Robust predictor-corrector guidance for aeroassisted orbital transfer

Abstract

The safety zone guidance, relative to the exit phase of the atmospheric pass of an aeroassisted orbital transfer (AOT) vehicle is extended, so as to incorporate both the entry and exit phases of the atmospheric pass and to include the automatic determination of the switch time from entry to exit guidance. The guidance goals are 1) to contain the peak heating rate during the atmospheric pass, 2) to ensure that the AOT vehicle exits the atmosphere in the correct orbital plane, ascending afterward to the specified apogee, and 3) to achieve robustness vis-a-vis severe parameter dispersion effects resulting from navigation errors, atmospheric density errors, aerodynamic coefficient errors, and system errors.

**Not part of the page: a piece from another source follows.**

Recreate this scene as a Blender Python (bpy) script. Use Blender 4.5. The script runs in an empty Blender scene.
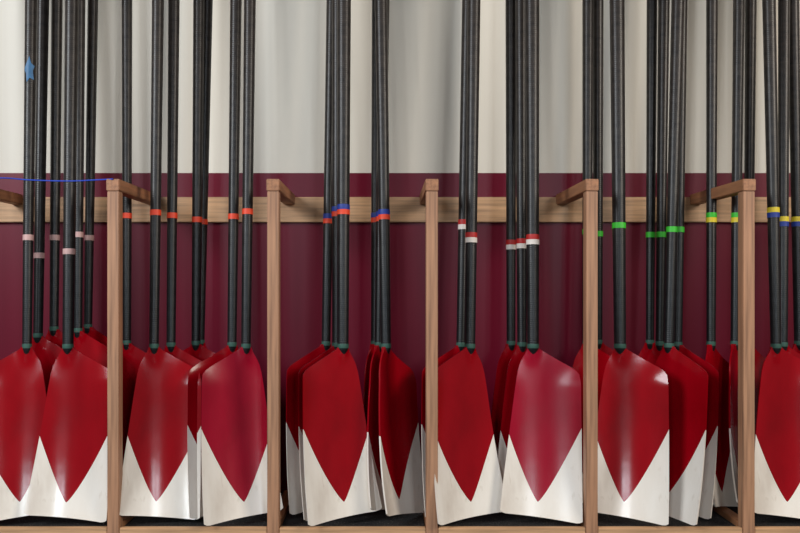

Numerical tests show that this guidance scheme exhibits high performance and relatively high robustness vis-a-vis dispersion effects resulting from these errors. The guidance robustness is due to two factors: 1) the switch time from entry phase to exit phase is the result of a proper engineering compromise and 2) for the exit phase, the control is not determined by aiming only at the desired apogee; instead, for each altitude-velocity pair, a special value of the path inclination is determined by maximizing the control margin while aiming at the desired apogee during the atmospheric pass.